── INFORMATION PROVIDED ──
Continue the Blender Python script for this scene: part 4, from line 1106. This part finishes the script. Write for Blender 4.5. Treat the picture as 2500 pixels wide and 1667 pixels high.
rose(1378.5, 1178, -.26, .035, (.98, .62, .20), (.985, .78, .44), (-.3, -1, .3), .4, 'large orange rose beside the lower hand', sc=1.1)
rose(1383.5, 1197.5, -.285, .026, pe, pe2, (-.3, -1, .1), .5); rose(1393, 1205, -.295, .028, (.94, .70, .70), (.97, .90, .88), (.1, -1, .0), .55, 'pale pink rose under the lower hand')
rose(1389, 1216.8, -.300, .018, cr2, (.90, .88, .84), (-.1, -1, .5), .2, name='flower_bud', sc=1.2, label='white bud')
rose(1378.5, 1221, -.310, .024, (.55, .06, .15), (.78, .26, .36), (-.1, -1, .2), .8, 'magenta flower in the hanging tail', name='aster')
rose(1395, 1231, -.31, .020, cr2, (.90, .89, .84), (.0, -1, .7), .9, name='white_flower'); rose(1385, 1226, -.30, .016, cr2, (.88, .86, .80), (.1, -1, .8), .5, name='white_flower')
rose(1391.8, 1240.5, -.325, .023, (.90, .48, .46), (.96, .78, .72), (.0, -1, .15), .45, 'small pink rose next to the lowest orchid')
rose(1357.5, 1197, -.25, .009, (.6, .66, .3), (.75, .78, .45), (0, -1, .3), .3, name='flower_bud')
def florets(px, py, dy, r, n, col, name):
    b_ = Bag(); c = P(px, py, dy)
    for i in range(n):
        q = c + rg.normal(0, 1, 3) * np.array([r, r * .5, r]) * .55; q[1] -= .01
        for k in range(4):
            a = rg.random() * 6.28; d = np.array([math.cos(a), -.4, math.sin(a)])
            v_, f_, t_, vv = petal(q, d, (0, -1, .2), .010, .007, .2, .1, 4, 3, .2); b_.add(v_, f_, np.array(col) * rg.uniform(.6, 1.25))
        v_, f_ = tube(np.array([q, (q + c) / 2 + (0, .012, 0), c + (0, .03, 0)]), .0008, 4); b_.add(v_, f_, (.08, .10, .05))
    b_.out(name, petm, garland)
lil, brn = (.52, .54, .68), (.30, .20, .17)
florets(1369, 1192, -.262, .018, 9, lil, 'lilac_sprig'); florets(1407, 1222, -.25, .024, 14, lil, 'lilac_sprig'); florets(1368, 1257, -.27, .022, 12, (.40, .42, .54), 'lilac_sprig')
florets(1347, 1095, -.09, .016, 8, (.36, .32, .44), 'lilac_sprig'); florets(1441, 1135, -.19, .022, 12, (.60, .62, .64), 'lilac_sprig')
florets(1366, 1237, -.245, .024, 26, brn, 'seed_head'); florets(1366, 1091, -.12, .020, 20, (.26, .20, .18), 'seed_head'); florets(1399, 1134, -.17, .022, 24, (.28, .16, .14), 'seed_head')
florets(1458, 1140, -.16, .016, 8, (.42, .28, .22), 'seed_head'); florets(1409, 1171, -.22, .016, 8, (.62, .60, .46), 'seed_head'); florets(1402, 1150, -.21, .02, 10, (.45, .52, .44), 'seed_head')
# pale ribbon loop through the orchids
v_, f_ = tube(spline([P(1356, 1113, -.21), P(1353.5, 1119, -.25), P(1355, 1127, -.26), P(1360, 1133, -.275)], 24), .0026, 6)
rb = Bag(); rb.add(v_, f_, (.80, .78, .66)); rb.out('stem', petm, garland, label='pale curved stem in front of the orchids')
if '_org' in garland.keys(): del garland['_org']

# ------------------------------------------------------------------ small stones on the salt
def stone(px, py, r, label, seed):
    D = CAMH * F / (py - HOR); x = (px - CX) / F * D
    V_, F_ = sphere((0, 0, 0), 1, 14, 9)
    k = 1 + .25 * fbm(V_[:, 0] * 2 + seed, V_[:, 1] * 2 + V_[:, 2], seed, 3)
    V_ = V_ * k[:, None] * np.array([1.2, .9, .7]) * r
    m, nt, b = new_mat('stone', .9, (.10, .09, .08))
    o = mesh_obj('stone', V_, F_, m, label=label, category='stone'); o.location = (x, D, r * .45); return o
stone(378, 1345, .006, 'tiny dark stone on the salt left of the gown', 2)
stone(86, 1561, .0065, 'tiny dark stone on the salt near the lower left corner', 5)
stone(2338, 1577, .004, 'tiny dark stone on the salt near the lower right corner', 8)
───
AIM OF THE TASK:
Produce an exact copy of the whole listing.

THE OUTPUT:
Continue the Blender Python script for this scene: part 4, from line 1106. This part finishes the script. Write for Blender 4.5. Treat the picture as 2500 pixels wide and 1667 pixels high.
rose(1378.5, 1178, -.26, .035, (.98, .62, .20), (.985, .78, .44), (-.3, -1, .3), .4, 'large orange rose beside the lower hand', sc=1.1)
rose(1383.5, 1197.5, -.285, .026, pe, pe2, (-.3, -1, .1), .5); rose(1393, 1205, -.295, .028, (.94, .70, .70), (.97, .90, .88), (.1, -1, .0), .55, 'pale pink rose under the lower hand')
rose(1389, 1216.8, -.300, .018, cr2, (.90, .88, .84), (-.1, -1, .5), .2, name='flower_bud', sc=1.2, label='white bud')
rose(1378.5, 1221, -.310, .024, (.55, .06, .15), (.78, .26, .36), (-.1, -1, .2), .8, 'magenta flower in the hanging tail', name='aster')
rose(1395, 1231, -.31, .020, cr2, (.90, .89, .84), (.0, -1, .7), .9, name='white_flower'); rose(1385, 1226, -.30, .016, cr2, (.88, .86, .80), (.1, -1, .8), .5, name='white_flower')
rose(1391.8, 1240.5, -.325, .023, (.90, .48, .46), (.96, .78, .72), (.0, -1, .15), .45, 'small pink rose next to the lowest orchid')
rose(1357.5, 1197, -.25, .009, (.6, .66, .3), (.75, .78, .45), (0, -1, .3), .3, name='flower_bud')
def florets(px, py, dy, r, n, col, name):
    b_ = Bag(); c = P(px, py, dy)
    for i in range(n):
        q = c + rg.normal(0, 1, 3) * np.array([r, r * .5, r]) * .55; q[1] -= .01
        for k in range(4):
            a = rg.random() * 6.28; d = np.array([math.cos(a), -.4, math.sin(a)])
            v_, f_, t_, vv = petal(q, d, (0, -1, .2), .010, .007, .2, .1, 4, 3, .2); b_.add(v_, f_, np.array(col) * rg.uniform(.6, 1.25))
        v_, f_ = tube(np.array([q, (q + c) / 2 + (0, .012, 0), c + (0, .03, 0)]), .0008, 4); b_.add(v_, f_, (.08, .10, .05))
    b_.out(name, petm, garland)
lil, brn = (.52, .54, .68), (.30, .20, .17)
florets(1369, 1192, -.262, .018, 9, lil, 'lilac_sprig'); florets(1407, 1222, -.25, .024, 14, lil, 'lilac_sprig'); florets(1368, 1257, -.27, .022, 12, (.40, .42, .54), 'lilac_sprig')
florets(1347, 1095, -.09, .016, 8, (.36, .32, .44), 'lilac_sprig'); florets(1441, 1135, -.19, .022, 12, (.60, .62, .64), 'lilac_sprig')
florets(1366, 1237, -.245, .024, 26, brn, 'seed_head'); florets(1366, 1091, -.12, .020, 20, (.26, .20, .18), 'seed_head'); florets(1399, 1134, -.17, .022, 24, (.28, .16, .14), 'seed_head')
florets(1458, 1140, -.16, .016, 8, (.42, .28, .22), 'seed_head'); florets(1409, 1171, -.22, .016, 8, (.62, .60, .46), 'seed_head'); florets(1402, 1150, -.21, .02, 10, (.45, .52, .44), 'seed_head')
# pale ribbon loop through the orchids
v_, f_ = tube(spline([P(1356, 1113, -.21), P(1353.5, 1119, -.25), P(1355, 1127, -.26), P(1360, 1133, -.275)], 24), .0026, 6)
rb = Bag(); rb.add(v_, f_, (.80, .78, .66)); rb.out('stem', petm, garland, label='pale curved stem in front of the orchids')
if '_org' in garland.keys(): del garland['_org']

# ------------------------------------------------------------------ small stones on the salt
def stone(px, py, r, label, seed):
    D = CAMH * F / (py - HOR); x = (px - CX) / F * D
    V_, F_ = sphere((0, 0, 0), 1, 14, 9)
    k = 1 + .25 * fbm(V_[:, 0] * 2 + seed, V_[:, 1] * 2 + V_[:, 2], seed, 3)
    V_ = V_ * k[:, None] * np.array([1.2, .9, .7]) * r
    m, nt, b = new_mat('stone', .9, (.10, .09, .08))
    o = mesh_obj('stone', V_, F_, m, label=label, category='stone'); o.location = (x, D, r * .45); return o
stone(378, 1345, .006, 'tiny dark stone on the salt left of the gown', 2)
stone(86, 1561, .0065, 'tiny dark stone on the salt near the lower left corner', 5)
stone(2338, 1577, .004, 'tiny dark stone on the salt near the lower right corner', 8)